We operate in Peru, we had a large mine in the Democratic Republic of the Congo because I see firsthand and I tell you one of the fulfilling things in my work, has been the ability to go into community life and give people jobs and improve their health situation, improve education, and give them opportunities, I came from [indiscernible] family my grandparents were small farmers in West Tennessee, and you know worked small farmers with mules, and raised what they ate, so I keep thinking about that, about the transformation in my lifetime for where my family was, Scottish-Irish people who were you know were living that sort of life, and God knows I have the opportunities that I had and I can relate to people like that particularly when I went to Africa, I grew up in the South, during the 60s and I saw the terrible effects of racism, and to go there and help people who ended up settling and had ties to new ones, in Mississippi and to see people whose heritage came from there, and to be able to help them in such a poor country health was bad, it's a good part of our job.
Hard part of our job.
Like I said, I keep trying to find opportunity from that, and not just frustration from having to deal with it.
Because it's a great market for copper by the way, you know we will have trouble getting electricity in the United States for all of our needs for electricity and get it transferred from where it's generated and where it's used then you go outside the United States, and that's just part of the opportunity for industry going forward.
- So speaking of the United States, it seems like the grid has become even more vulnerable than it has in the past, that does not make a lot of sense to me why is that, what has happened?
- Because of our need for electricity just the demand and increase.
- And also the aspirations to not have the electricity generated by hydrocarbons.
So you gotta change the ways being generated, and then you will have to have more and then it will be located in different places, you write around this country and you can see new power lines going up all over the country and all of the world, China which has had its economic problems actually saw an increase in copper demand last year, because of its investments in its grid, its investments in electric vehicles, and things like that that offset the problems in the next property sector.
So it's a feature of the world I mean it's so easy to talk about electric vehicles and wind power, and solar power and things like that for copper.
But it's beyond that, it's expanding of the grids around the world, to the more remote places and people in lower economic situations and eating more, and see what's happening in Indonesia the time I've been going there, it's going to be a much more modern nation Jakarta today is you know it's better than Houston when I first went there that was not the case, 35 years ago so it's you can see it firsthand when you've had opportunities and blessings that I've had going to places and seeing development occur.
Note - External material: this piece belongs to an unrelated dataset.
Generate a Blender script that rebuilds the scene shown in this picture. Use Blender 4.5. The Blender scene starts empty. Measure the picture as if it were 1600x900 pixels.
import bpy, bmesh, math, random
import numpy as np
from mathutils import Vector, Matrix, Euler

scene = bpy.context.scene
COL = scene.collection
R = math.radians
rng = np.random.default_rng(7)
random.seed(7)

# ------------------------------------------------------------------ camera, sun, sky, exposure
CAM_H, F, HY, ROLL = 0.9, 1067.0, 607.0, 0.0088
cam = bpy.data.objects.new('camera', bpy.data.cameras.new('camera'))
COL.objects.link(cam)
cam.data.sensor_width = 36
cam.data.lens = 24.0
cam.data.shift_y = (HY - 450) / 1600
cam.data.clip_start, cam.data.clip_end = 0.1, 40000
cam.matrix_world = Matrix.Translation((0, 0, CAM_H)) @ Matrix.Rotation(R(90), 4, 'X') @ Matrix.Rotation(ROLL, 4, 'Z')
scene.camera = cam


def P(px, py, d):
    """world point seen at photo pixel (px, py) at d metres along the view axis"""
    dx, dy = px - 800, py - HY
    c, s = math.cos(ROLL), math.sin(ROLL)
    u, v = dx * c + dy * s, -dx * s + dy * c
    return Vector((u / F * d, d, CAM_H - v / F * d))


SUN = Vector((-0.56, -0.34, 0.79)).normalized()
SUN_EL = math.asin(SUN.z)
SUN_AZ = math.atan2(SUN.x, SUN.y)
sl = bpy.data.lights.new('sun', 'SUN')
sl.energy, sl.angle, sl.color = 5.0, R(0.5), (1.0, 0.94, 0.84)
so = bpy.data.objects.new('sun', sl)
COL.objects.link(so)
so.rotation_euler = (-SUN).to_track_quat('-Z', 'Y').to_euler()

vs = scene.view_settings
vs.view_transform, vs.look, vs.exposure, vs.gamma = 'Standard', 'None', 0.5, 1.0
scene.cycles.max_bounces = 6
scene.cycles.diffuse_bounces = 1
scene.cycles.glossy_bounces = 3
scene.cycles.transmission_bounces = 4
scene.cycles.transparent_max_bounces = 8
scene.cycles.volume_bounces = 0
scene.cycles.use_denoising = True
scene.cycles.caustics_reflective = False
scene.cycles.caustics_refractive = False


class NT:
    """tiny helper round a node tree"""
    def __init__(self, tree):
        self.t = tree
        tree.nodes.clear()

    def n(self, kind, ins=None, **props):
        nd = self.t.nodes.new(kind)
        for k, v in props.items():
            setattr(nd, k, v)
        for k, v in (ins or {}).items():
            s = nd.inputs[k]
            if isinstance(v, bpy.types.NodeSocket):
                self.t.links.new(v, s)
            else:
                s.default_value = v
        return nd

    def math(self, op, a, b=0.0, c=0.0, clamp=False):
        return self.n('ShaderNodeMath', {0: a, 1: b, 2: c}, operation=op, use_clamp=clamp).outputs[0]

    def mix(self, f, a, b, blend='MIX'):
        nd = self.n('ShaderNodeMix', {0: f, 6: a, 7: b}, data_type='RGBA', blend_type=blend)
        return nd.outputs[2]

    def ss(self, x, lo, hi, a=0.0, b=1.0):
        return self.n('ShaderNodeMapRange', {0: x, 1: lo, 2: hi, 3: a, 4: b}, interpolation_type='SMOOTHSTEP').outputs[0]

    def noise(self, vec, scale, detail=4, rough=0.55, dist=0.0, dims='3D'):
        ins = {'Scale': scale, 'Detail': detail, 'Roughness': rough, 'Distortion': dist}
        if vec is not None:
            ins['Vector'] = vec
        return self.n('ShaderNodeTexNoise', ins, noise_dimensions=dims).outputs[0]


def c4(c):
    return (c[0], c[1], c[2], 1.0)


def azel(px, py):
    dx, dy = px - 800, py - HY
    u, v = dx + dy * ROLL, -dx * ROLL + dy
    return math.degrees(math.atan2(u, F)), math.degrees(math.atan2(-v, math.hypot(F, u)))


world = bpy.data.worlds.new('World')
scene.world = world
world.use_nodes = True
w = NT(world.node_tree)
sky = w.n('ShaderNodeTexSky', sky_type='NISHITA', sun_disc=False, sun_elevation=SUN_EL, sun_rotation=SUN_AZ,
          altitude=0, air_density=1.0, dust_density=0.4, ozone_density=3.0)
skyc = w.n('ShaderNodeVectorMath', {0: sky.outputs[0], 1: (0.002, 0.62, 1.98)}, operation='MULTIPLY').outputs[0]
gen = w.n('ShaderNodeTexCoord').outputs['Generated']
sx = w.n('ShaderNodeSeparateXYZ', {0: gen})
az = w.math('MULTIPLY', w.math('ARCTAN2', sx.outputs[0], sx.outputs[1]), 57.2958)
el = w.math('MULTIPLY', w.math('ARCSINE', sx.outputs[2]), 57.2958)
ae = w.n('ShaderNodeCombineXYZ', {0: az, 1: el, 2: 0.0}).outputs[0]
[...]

- We only have a couple minutes left I want to do one last question you mentioned China, it looks like we are going to have a flood of vehicles and you referenced low cost vehicles how do American companies compete with what's coming from China there will be vehicles that are high quality and half the price of what we are selling vehicles for for EV's.
- Hendrick Kissinger was on our board and I got to be very close and personal friends with him, and listen to him a lot about international relations, the same way John McCain in our home state of Arizona I got to be very close with him and he had a different perspective about protecting democracy and so forth, but today is such a bipartisan situation to be anti-China, but you go other places in the world in people don't want to pick sides they want to be friends with China friends with United States, and that's where I think we need to have diplomacy to help find common ground when we can.
There are things about the political system in their country that they disagree with, we can look in the mirror and there's things about our country that you could criticize.
But at the end of the day, because of China's population and role in the world, it's going to be a force that we need to find ways of working with while sticking up for our position with strength, having a strong military, to bolster that strength, and to find a way to find common ground so we can make the world a better place.
- All right last topic, last question a couple questions, what does it take to be a great leader today?
- Self-confidence and self-reliance, first of all you have to be capable.
You know you got to have competency to do what you said about doing, but when you've got to be willing to make tough decisions, I think the best thing I've done is I built a group of people around me that we call it the Freeport family and we have a culture of working as a team together and a enjoy in my life, certainly being trained as an accountant couldn't go in and handle the technical side of the mining so you gotta have good technical people.
So I think that is a personal thing but then it works so much better when you have a sense of teamwork, and respect for people and ability to listen to people, but then there comes a time when you have to make the decision and you have to be self-confident enough to step up and make it.
- All right last question if you thought who you feel you were in the past or even today, if you had any examples of great leaders, who would be a couple examples and why?
- Different people like Kissinger, and John McCain.
They were great leaders.
In their own different ways, I can name many others but since I mentioned those I was close to them, they were, they had the ability to have confidence in an area and passion and straightforwardness, and ability to gain people's respect and that's really what it takes.
- Richard thanks so much for joining me.
- All right that was Richard Adkerson the chairman of Freeport-McMoran and the long-term serving CEO of the company recognized by the mining industry put into its Hall of Fame for his leadership for many many years.